▶ **Task**
Your job is to return the lines between the line holding "Recreate this scene" and the line holding "COL = scn.collection", inclusive, exactly and with no pictures.

▶ **Exercise material**
# # # # #
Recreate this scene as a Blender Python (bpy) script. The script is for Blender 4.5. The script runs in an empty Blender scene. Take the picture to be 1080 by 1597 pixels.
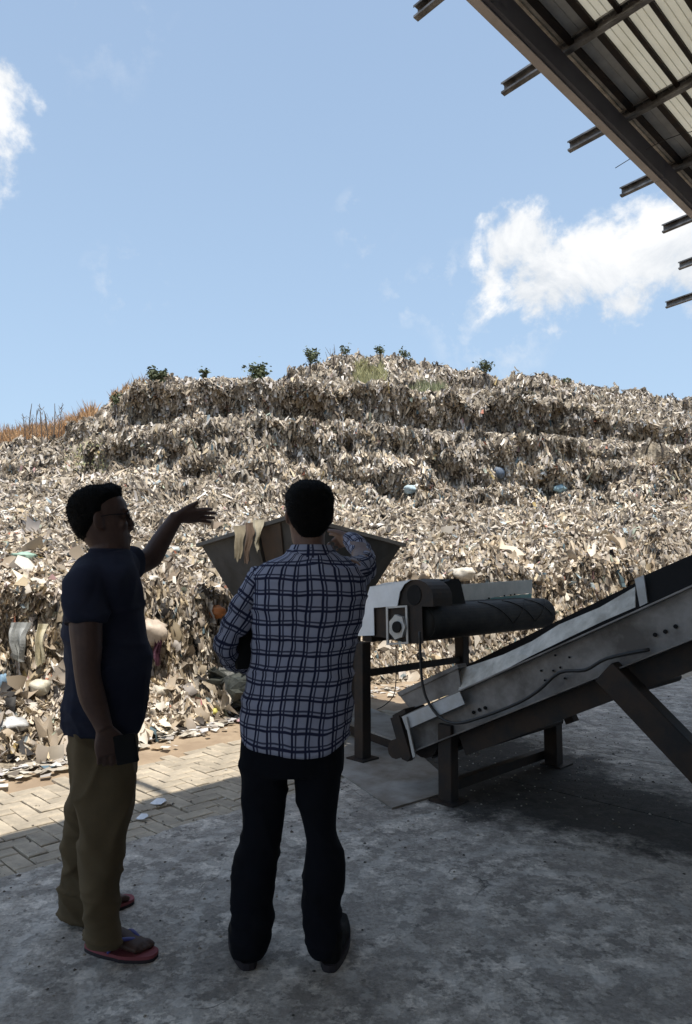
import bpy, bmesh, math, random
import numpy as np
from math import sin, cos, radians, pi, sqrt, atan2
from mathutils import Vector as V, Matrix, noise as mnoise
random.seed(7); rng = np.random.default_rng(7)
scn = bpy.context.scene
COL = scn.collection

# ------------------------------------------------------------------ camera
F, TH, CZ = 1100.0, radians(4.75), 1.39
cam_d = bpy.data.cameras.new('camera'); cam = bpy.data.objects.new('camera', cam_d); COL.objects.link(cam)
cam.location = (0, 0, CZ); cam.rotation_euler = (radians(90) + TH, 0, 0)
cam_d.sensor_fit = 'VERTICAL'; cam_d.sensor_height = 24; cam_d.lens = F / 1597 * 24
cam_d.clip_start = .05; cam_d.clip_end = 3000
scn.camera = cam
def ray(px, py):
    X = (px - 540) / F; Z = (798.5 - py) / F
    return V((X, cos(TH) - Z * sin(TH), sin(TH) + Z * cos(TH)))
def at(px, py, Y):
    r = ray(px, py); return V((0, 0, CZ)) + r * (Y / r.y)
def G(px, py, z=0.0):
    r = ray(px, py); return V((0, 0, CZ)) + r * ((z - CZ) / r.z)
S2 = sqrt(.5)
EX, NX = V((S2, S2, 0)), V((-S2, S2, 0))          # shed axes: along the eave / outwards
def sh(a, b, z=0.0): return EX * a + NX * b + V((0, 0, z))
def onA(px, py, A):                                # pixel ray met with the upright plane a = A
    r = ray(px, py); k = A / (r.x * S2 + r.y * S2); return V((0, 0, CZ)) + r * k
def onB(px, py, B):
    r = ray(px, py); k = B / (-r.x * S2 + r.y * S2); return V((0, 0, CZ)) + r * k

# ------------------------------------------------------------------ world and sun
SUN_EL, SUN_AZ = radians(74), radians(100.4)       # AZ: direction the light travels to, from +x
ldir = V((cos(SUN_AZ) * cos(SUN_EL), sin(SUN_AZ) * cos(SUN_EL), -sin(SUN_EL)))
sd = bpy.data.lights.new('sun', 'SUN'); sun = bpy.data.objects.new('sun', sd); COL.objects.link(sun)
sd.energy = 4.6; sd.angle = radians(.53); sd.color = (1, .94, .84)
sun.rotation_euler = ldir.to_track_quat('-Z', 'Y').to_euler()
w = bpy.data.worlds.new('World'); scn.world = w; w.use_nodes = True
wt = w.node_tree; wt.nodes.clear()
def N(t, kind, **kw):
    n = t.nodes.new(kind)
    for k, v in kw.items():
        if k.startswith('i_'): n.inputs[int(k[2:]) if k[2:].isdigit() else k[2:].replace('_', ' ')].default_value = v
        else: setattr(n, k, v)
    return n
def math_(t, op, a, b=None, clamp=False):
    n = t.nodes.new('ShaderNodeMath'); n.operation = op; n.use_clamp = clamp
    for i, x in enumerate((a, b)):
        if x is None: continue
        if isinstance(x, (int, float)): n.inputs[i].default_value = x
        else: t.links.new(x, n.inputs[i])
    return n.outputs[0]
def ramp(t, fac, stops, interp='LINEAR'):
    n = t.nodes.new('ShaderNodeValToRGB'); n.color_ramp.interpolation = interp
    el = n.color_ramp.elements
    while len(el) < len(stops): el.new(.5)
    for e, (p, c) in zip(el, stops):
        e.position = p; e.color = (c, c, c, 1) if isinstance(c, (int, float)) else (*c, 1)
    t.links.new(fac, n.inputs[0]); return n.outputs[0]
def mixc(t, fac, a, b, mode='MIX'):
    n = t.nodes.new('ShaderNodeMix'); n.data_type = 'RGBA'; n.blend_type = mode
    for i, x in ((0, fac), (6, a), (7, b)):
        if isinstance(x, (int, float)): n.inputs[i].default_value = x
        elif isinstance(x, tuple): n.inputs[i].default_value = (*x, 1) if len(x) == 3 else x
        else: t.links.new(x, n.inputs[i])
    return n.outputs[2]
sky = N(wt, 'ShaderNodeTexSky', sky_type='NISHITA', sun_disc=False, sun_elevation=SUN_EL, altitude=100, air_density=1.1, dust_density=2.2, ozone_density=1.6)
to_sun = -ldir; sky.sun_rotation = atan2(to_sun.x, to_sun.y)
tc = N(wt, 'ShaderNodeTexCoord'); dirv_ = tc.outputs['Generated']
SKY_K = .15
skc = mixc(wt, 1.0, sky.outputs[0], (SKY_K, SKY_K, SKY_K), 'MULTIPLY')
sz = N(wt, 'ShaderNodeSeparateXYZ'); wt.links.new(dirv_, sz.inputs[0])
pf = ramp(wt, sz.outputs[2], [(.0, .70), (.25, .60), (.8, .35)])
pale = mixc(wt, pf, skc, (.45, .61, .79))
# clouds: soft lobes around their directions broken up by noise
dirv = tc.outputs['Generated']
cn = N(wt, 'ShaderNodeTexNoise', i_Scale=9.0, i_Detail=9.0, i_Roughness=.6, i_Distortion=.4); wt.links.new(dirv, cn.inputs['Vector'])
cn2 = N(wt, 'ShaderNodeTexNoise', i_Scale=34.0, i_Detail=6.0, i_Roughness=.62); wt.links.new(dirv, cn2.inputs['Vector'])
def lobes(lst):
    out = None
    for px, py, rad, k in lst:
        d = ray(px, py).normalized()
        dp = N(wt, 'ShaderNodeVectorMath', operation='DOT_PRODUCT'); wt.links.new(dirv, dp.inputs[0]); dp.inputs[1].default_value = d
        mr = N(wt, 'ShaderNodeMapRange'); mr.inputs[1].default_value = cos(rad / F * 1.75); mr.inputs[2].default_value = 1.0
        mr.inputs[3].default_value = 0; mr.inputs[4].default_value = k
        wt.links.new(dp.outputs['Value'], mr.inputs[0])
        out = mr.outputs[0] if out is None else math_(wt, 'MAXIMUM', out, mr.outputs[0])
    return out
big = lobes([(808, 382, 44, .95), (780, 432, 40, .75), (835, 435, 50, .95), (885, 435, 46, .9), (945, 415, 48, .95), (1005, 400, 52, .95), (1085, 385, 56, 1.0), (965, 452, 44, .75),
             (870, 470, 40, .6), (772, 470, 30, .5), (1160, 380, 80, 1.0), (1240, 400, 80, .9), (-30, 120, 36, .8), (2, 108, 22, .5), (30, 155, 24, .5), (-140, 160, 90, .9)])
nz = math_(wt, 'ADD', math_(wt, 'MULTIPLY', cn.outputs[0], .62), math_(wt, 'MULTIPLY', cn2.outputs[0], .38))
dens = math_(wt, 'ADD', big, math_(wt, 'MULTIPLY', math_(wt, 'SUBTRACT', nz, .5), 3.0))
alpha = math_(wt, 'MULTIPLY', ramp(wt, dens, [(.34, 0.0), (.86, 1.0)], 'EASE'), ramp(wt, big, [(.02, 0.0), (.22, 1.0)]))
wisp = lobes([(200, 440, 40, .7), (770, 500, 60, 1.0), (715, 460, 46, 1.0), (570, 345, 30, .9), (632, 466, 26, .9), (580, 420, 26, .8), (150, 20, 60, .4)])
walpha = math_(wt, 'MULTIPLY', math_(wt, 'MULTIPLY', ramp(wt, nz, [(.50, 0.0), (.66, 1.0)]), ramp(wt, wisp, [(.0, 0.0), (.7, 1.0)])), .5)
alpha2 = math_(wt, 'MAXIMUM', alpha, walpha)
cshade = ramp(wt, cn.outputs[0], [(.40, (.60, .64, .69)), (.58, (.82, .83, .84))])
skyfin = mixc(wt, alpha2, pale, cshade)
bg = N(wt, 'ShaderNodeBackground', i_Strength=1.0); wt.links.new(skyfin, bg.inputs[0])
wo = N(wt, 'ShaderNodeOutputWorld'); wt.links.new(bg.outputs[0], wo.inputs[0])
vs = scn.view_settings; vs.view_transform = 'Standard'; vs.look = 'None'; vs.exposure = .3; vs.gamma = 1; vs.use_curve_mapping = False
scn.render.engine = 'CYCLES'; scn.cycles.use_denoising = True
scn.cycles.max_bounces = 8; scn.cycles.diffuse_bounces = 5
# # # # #
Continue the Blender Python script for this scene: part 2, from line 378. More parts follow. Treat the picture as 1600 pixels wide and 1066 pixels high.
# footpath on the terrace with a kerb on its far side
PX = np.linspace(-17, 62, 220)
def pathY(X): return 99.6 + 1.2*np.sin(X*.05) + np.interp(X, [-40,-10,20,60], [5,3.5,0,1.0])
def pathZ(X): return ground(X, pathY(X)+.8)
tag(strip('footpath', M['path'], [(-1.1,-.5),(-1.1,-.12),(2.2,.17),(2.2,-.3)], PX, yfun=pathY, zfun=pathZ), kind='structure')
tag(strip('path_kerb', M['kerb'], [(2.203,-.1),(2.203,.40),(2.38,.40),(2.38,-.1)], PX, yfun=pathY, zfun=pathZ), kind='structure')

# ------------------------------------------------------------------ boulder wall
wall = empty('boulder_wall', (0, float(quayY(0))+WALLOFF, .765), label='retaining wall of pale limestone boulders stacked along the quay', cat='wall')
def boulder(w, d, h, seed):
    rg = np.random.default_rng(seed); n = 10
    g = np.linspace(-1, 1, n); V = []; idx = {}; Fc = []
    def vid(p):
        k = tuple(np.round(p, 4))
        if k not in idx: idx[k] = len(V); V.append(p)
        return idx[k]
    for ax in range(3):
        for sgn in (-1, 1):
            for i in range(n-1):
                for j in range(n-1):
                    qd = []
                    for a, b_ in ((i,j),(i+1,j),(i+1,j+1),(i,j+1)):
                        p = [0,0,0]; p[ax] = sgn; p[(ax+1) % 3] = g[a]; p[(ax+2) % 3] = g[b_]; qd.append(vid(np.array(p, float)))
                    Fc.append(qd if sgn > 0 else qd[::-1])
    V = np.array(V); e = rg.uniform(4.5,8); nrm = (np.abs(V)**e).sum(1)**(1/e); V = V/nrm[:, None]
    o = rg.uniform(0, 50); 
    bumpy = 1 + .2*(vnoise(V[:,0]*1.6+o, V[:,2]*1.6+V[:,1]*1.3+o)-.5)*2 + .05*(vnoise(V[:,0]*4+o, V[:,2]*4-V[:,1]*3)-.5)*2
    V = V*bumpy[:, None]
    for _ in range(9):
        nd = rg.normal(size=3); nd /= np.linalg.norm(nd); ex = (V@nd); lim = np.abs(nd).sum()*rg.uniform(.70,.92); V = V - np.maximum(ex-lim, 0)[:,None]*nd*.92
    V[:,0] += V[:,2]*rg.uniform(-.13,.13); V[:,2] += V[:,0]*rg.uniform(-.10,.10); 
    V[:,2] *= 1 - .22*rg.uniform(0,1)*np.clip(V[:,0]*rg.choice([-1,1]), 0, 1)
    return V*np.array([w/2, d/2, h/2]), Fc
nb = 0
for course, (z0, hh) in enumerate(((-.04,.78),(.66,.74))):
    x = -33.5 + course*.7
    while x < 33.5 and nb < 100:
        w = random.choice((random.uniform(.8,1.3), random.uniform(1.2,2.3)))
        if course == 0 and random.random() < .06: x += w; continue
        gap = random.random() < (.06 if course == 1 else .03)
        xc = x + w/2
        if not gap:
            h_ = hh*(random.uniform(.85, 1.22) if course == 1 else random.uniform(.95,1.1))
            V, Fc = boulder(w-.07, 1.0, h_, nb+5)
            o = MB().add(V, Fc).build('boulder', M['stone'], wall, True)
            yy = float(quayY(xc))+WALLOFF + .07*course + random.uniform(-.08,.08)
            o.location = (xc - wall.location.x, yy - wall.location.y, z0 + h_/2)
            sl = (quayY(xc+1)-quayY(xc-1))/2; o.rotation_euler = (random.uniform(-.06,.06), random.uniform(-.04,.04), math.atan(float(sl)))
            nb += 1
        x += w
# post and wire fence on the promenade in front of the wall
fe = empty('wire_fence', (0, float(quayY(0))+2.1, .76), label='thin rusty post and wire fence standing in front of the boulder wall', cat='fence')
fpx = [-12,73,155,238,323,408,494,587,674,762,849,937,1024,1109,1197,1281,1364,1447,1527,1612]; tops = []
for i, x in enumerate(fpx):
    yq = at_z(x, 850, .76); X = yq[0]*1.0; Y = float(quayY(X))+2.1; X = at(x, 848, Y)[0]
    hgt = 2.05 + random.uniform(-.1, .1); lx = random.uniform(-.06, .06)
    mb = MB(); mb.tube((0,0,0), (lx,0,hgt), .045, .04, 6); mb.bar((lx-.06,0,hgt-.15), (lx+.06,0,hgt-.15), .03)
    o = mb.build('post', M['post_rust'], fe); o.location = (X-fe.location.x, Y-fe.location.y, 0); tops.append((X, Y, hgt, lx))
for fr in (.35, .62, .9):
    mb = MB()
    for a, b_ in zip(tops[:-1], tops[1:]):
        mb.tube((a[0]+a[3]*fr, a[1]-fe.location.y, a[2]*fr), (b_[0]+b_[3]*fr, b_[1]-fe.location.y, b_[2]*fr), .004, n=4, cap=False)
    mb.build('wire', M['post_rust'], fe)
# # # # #
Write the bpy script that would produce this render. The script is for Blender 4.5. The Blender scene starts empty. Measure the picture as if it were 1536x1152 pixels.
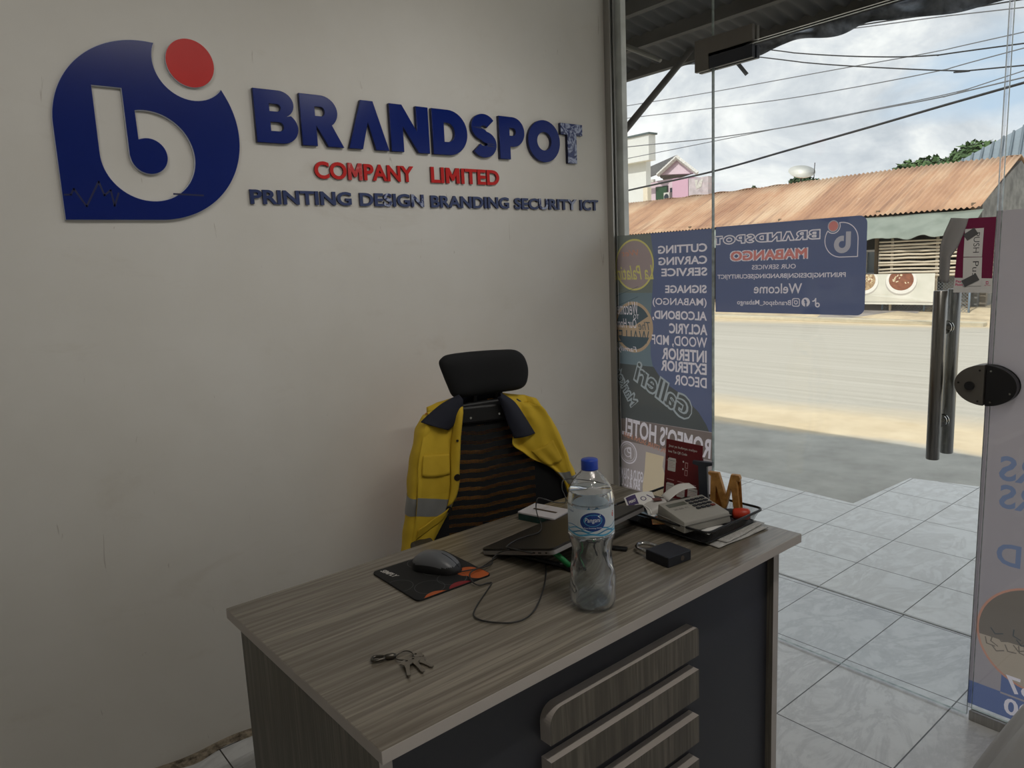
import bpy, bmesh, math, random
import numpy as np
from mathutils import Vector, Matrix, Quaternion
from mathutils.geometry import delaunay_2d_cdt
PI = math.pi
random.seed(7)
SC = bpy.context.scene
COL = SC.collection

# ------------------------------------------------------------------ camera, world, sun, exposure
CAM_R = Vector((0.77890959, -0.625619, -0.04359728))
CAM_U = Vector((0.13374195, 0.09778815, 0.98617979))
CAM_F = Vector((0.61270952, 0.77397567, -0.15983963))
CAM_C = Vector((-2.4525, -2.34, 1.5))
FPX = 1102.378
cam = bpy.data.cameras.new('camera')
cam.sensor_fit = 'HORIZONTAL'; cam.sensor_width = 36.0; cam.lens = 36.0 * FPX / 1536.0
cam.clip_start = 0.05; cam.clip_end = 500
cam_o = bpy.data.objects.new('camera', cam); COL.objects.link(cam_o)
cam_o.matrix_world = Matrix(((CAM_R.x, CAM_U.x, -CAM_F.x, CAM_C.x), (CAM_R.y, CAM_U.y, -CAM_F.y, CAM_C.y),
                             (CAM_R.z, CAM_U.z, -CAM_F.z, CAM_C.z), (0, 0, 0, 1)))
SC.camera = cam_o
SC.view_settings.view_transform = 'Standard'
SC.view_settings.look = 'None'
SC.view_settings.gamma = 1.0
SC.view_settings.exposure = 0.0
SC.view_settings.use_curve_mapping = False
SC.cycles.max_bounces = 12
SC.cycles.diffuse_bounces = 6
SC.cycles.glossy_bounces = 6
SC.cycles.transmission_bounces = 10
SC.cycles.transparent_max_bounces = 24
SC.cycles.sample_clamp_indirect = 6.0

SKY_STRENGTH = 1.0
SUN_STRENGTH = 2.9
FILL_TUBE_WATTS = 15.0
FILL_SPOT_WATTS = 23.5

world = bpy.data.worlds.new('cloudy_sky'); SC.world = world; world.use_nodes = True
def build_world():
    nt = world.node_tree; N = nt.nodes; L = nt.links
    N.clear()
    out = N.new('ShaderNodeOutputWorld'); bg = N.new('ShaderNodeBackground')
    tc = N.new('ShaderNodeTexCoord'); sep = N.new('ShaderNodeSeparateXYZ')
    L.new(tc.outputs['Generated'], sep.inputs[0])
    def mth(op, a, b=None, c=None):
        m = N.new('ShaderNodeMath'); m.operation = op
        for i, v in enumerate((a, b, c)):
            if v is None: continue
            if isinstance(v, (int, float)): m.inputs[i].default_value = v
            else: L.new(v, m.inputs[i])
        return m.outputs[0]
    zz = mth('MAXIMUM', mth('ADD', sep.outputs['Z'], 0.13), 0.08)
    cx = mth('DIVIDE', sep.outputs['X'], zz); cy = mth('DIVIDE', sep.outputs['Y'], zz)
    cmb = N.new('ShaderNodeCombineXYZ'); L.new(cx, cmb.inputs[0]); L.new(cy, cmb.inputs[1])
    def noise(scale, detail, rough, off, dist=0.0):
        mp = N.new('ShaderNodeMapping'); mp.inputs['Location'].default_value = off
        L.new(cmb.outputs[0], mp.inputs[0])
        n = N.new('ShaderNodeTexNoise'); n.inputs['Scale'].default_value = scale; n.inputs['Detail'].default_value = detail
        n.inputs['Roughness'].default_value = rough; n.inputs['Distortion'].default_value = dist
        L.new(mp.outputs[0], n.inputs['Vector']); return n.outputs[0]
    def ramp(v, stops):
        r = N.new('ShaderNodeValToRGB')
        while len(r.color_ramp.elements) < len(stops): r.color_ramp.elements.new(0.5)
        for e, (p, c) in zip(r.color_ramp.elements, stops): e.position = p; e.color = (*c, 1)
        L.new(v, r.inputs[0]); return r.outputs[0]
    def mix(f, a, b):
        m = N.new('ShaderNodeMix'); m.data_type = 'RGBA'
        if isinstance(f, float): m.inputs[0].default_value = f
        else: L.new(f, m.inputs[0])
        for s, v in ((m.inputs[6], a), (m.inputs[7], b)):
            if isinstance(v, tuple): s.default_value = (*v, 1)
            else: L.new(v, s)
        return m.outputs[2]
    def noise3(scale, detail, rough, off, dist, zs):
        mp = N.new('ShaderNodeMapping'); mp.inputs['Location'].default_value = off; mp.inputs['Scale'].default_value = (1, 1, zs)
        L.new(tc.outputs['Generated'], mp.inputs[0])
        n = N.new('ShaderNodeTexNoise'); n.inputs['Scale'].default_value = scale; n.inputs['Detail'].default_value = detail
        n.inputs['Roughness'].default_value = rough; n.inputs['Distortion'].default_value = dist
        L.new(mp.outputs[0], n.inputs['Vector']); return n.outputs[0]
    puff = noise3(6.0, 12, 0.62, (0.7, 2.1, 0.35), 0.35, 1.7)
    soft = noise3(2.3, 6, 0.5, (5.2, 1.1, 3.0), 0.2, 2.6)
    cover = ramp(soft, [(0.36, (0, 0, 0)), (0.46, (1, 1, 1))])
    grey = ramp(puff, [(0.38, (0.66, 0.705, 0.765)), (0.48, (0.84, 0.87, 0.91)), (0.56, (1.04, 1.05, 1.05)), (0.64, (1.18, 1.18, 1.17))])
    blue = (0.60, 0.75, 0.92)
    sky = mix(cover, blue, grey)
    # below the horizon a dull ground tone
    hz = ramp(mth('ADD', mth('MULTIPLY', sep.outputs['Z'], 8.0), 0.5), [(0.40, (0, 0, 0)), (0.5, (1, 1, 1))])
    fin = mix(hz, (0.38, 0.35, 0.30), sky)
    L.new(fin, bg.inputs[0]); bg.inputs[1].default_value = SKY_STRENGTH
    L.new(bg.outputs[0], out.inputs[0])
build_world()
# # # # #
▶ **The answer**
Recreate this scene as a Blender Python (bpy) script. The script is for Blender 4.5. The script runs in an empty Blender scene. Take the picture to be 1080 by 1597 pixels.
import bpy, bmesh, math, random
import numpy as np
from math import sin, cos, radians, pi, sqrt, atan2
from mathutils import Vector as V, Matrix, noise as mnoise
random.seed(7); rng = np.random.default_rng(7)
scn = bpy.context.scene
COL = scn.collection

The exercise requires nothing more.